## EXERCISE REQUIREMENTS
Quote the listing below in its entirety, omitting every image.

## DATA SECTION
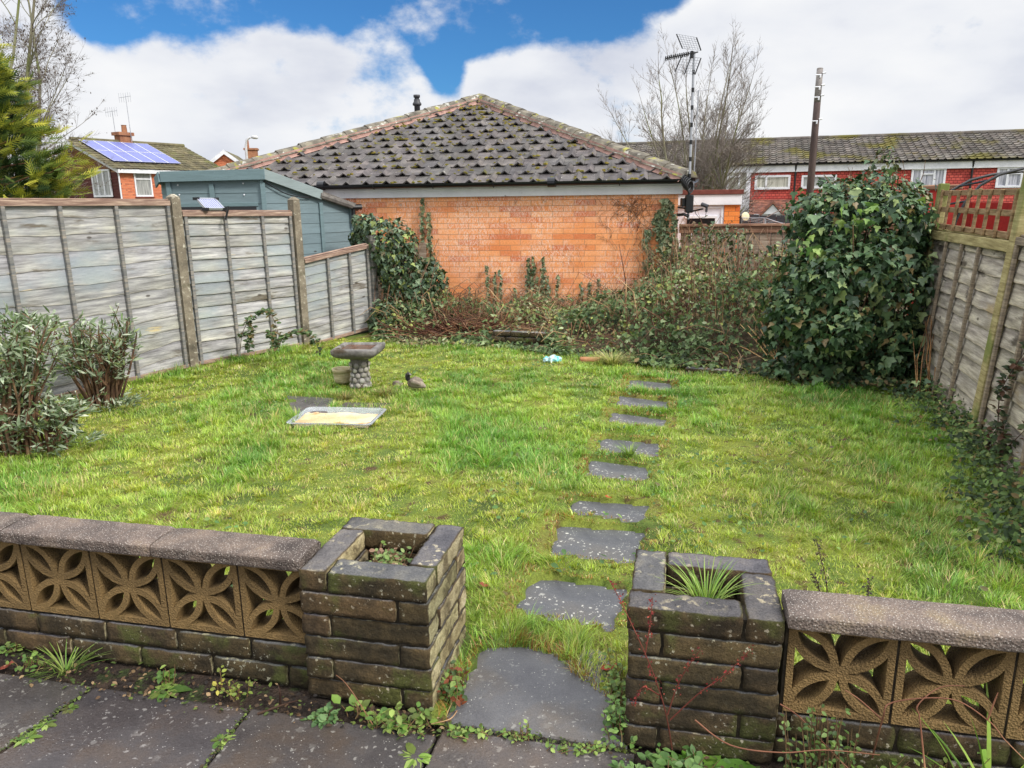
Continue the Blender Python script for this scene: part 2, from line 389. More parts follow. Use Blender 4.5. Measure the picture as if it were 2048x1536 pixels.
# lawn: a slightly uneven mossy sheet from the low wall to the planting bed
LAWN = [W(-3.6, .06), W(1.36, .06), W(1.80, .02), W(1.84, -.09), W(2.45, -.105), W(2.47, .02), W(3.0, .04), W(5.2, .04), Vector((3.5, 3.9, 0)), Vector((3.32, 5.0, 0)), Vector((4.1, 7.2, 0)),
        BW(4.2, -.02), BW(-2.6, -.02), Vector((-2.0, 9.95, 0)), Vector((-2.6, 9.05, 0)), Vector((-3.5, 7.9, 0)), Vector((-4.2, 6.55, 0)), Vector((-5.6, 3.8, 0))]
LPOLY = [(p.x, p.y) for p in LAWN]
m = Mat('lawn_moss'); f = m.noise(2.2, 7); c = m.ramp(f, [(.30, S(66, 80, 34)), (.45, S(92, 110, 44)), (.58, S(122, 130, 52)), (.72, S(104, 92, 54))])
c = m.mix(m.mr(m.noise(9, 5), .56, .68), c, S(84, 66, 44)); c = m.mix(.6, c, m.ramp(m.noise(120, 3), [(.3, (.4, .4, .4)), (.7, (1.35, 1.35, 1.3))]), 'MULTIPLY')
m_lawn = m.done(c, .95, m.bump(m.noise(70, 5), .9, .02))
lx = np.arange(-6, 5.2, .045); ly = np.arange(1.2, 11.6, .045); LX, LY = np.meshgrid(lx, ly)
SLABS = [[tuple(G(x_, y_)[:2]) for x_, y_ in q_] for q_ in (
    [(1262, 756), (1342, 765), (1344, 785), (1254, 776)], [(1241, 789), (1336, 801), (1335, 820), (1233, 809)], [(1222, 821), (1332, 837), (1330, 856), (1220, 845)],
    [(1206, 873), (1318, 884), (1318, 914), (1196, 899)], [(1184, 917), (1296, 932), (1294, 965), (1170, 951)], [(1149, 996), (1299, 1007), (1284, 1052), (1140, 1026)],
    [(1116, 1047), (1293, 1060), (1266, 1126), (1105, 1107)], [(1068, 1150), (1257, 1174), (1222, 1258), (1030, 1220)])]
def grow_poly(pts, k):
    c = np.mean(np.array(pts), axis=0); return [tuple(c + (np.array(p) - c) * k) for p in pts]
GAP = [tuple(G(*p_)[:2]) for p_ in ((925, 1390), (968, 1312), (1040, 1298), (1110, 1318), (1165, 1372), (1222, 1408), (1226, 1530), (895, 1470), (905, 1430))]      # bare part of the threshold slab
def lawn_z(x, y):
    z = .010 + .022 * (vnoise(x, y, .55, 3) - .5) + .014 * (vnoise(x, y, .17, 4) - .5)
    for pts in SLABS: z = np.where(inpoly(np.ravel(x), np.ravel(y), grow_poly(pts, 1.0)).reshape(np.shape(x)), -.06, z)
    z = np.where((np.abs(np.asarray(x) + 1.40) < .30) & (np.abs(np.asarray(y) - 5.78) < .195), -.07, z)
    return np.where(inpoly(np.ravel(x), np.ravel(y), GAP).reshape(np.shape(x)), -.06, z)
LZ = lawn_z(LX, LY); keep = inpoly((LX[:-1, :-1] + .022).ravel(), (LY[:-1, :-1] + .022).ravel(), LPOLY)
ii = np.arange(LX.size).reshape(LX.shape); q = np.stack([ii[:-1, :-1], ii[:-1, 1:], ii[1:, 1:], ii[1:, :-1]], -1).reshape(-1, 4)[keep]
o = link('lawn', np_mesh('lawn', np.stack([LX, LY, LZ], -1).reshape(-1, 3), [q]), m_lawn, smooth=True); tag(o, kind='structure')

# patio of weathered concrete flags with a strip of bare soil along the low wall
def concrete(name, base, dark, brown, lich, rough0, rough1, wet=0.5, lam=1.0):
    m = Mat(name); f = m.noise(3.2, 7, .6); c = m.ramp(f, [(.32, dark), (.5, base), (.68, brown)])
    c = m.mix(.55, c, m.ramp(m.noise(220, 3), [(.25, (.45, .45, .45)), (.75, (1.5, 1.5, 1.5))]), 'MULTIPLY')
    wv = m.n('ShaderNodeVectorMath', operation='ADD'); nc = m.n('ShaderNodeTexNoise'); m.l(m.co, nc.inputs['Vector']); nc.inputs['Scale'].default_value = 45; ncs = m.n('ShaderNodeVectorMath', operation='SCALE'); m.l(nc.outputs['Color'], ncs.inputs[0]); ncs.inputs['Scale'].default_value = .035; m.l(m.co, wv.inputs[0]); m.l(ncs.outputs[0], wv.inputs[1]); wv = wv.outputs[0]
    v = m.vor(34, vec=wv, out='Distance'); sp = m.math('MULTIPLY', m.mr(v, .26, .16), m.mr(m.noise(5.5, 3), .44, .56)); c = m.mix(m.math('MULTIPLY', sp, lam), c, lich)
    v = m.vor(13, vec=wv, out='Distance'); sp = m.math('MULTIPLY', m.mr(m.math('ADD', v, m.math('MULTIPLY', m.noise(60, 3), .25)), .34, .27), m.mr(m.noise(3.1, 3), .52, .6)); c = m.mix(m.math('MULTIPLY', sp, lam * lam), c, lich)
    v = m.vor(90, out='Distance'); c = m.mix(m.math('MULTIPLY', m.mr(v, .2, .12), m.mr(m.noise(40, 2), .5, .62)), c, tuple(min(1, k * 1.25) for k in lich))
    r_ = m.mr(m.noise(2.6, 5), .38, .62, rough0, rough1)
    return m.done(m.tint(c), r_, m.bump(m.noise(90, 5), .35, .006), .45)
m_patio = concrete('patio_concrete', S(74, 69, 67), S(54, 51, 52), S(84, 72, 62), S(156, 152, 144), .22, .6, lam=.55)
m_step = concrete('slab_concrete', S(84, 84, 86), S(64, 64, 68), S(94, 90, 86), S(186, 184, 174), .40, .75, lam=.9)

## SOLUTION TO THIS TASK
Continue the Blender Python script for this scene: part 2, from line 389. More parts follow. Use Blender 4.5. Measure the picture as if it were 2048x1536 pixels.
# lawn: a slightly uneven mossy sheet from the low wall to the planting bed
LAWN = [W(-3.6, .06), W(1.36, .06), W(1.80, .02), W(1.84, -.09), W(2.45, -.105), W(2.47, .02), W(3.0, .04), W(5.2, .04), Vector((3.5, 3.9, 0)), Vector((3.32, 5.0, 0)), Vector((4.1, 7.2, 0)),
        BW(4.2, -.02), BW(-2.6, -.02), Vector((-2.0, 9.95, 0)), Vector((-2.6, 9.05, 0)), Vector((-3.5, 7.9, 0)), Vector((-4.2, 6.55, 0)), Vector((-5.6, 3.8, 0))]
LPOLY = [(p.x, p.y) for p in LAWN]
m = Mat('lawn_moss'); f = m.noise(2.2, 7); c = m.ramp(f, [(.30, S(66, 80, 34)), (.45, S(92, 110, 44)), (.58, S(122, 130, 52)), (.72, S(104, 92, 54))])
c = m.mix(m.mr(m.noise(9, 5), .56, .68), c, S(84, 66, 44)); c = m.mix(.6, c, m.ramp(m.noise(120, 3), [(.3, (.4, .4, .4)), (.7, (1.35, 1.35, 1.3))]), 'MULTIPLY')
m_lawn = m.done(c, .95, m.bump(m.noise(70, 5), .9, .02))
lx = np.arange(-6, 5.2, .045); ly = np.arange(1.2, 11.6, .045); LX, LY = np.meshgrid(lx, ly)
SLABS = [[tuple(G(x_, y_)[:2]) for x_, y_ in q_] for q_ in (
    [(1262, 756), (1342, 765), (1344, 785), (1254, 776)], [(1241, 789), (1336, 801), (1335, 820), (1233, 809)], [(1222, 821), (1332, 837), (1330, 856), (1220, 845)],
    [(1206, 873), (1318, 884), (1318, 914), (1196, 899)], [(1184, 917), (1296, 932), (1294, 965), (1170, 951)], [(1149, 996), (1299, 1007), (1284, 1052), (1140, 1026)],
    [(1116, 1047), (1293, 1060), (1266, 1126), (1105, 1107)], [(1068, 1150), (1257, 1174), (1222, 1258), (1030, 1220)])]
def grow_poly(pts, k):
    c = np.mean(np.array(pts), axis=0); return [tuple(c + (np.array(p) - c) * k) for p in pts]
GAP = [tuple(G(*p_)[:2]) for p_ in ((925, 1390), (968, 1312), (1040, 1298), (1110, 1318), (1165, 1372), (1222, 1408), (1226, 1530), (895, 1470), (905, 1430))]      # bare part of the threshold slab
def lawn_z(x, y):
    z = .010 + .022 * (vnoise(x, y, .55, 3) - .5) + .014 * (vnoise(x, y, .17, 4) - .5)
    for pts in SLABS: z = np.where(inpoly(np.ravel(x), np.ravel(y), grow_poly(pts, 1.0)).reshape(np.shape(x)), -.06, z)
    z = np.where((np.abs(np.asarray(x) + 1.40) < .30) & (np.abs(np.asarray(y) - 5.78) < .195), -.07, z)
    return np.where(inpoly(np.ravel(x), np.ravel(y), GAP).reshape(np.shape(x)), -.06, z)
LZ = lawn_z(LX, LY); keep = inpoly((LX[:-1, :-1] + .022).ravel(), (LY[:-1, :-1] + .022).ravel(), LPOLY)
ii = np.arange(LX.size).reshape(LX.shape); q = np.stack([ii[:-1, :-1], ii[:-1, 1:], ii[1:, 1:], ii[1:, :-1]], -1).reshape(-1, 4)[keep]
o = link('lawn', np_mesh('lawn', np.stack([LX, LY, LZ], -1).reshape(-1, 3), [q]), m_lawn, smooth=True); tag(o, kind='structure')

# patio of weathered concrete flags with a strip of bare soil along the low wall
def concrete(name, base, dark, brown, lich, rough0, rough1, wet=0.5, lam=1.0):
    m = Mat(name); f = m.noise(3.2, 7, .6); c = m.ramp(f, [(.32, dark), (.5, base), (.68, brown)])
    c = m.mix(.55, c, m.ramp(m.noise(220, 3), [(.25, (.45, .45, .45)), (.75, (1.5, 1.5, 1.5))]), 'MULTIPLY')
    wv = m.n('ShaderNodeVectorMath', operation='ADD'); nc = m.n('ShaderNodeTexNoise'); m.l(m.co, nc.inputs['Vector']); nc.inputs['Scale'].default_value = 45; ncs = m.n('ShaderNodeVectorMath', operation='SCALE'); m.l(nc.outputs['Color'], ncs.inputs[0]); ncs.inputs['Scale'].default_value = .035; m.l(m.co, wv.inputs[0]); m.l(ncs.outputs[0], wv.inputs[1]); wv = wv.outputs[0]
    v = m.vor(34, vec=wv, out='Distance'); sp = m.math('MULTIPLY', m.mr(v, .26, .16), m.mr(m.noise(5.5, 3), .44, .56)); c = m.mix(m.math('MULTIPLY', sp, lam), c, lich)
    v = m.vor(13, vec=wv, out='Distance'); sp = m.math('MULTIPLY', m.mr(m.math('ADD', v, m.math('MULTIPLY', m.noise(60, 3), .25)), .34, .27), m.mr(m.noise(3.1, 3), .52, .6)); c = m.mix(m.math('MULTIPLY', sp, lam * lam), c, lich)
    v = m.vor(90, out='Distance'); c = m.mix(m.math('MULTIPLY', m.mr(v, .2, .12), m.mr(m.noise(40, 2), .5, .62)), c, tuple(min(1, k * 1.25) for k in lich))
    r_ = m.mr(m.noise(2.6, 5), .38, .62, rough0, rough1)
    return m.done(m.tint(c), r_, m.bump(m.noise(90, 5), .35, .006), .45)
m_patio = concrete('patio_concrete', S(74, 69, 67), S(54, 51, 52), S(84, 72, 62), S(156, 152, 144), .22, .6, lam=.55)
m_step = concrete('slab_concrete', S(84, 84, 86), S(64, 64, 68), S(94, 90, 86), S(186, 184, 174), .40, .75, lam=.9)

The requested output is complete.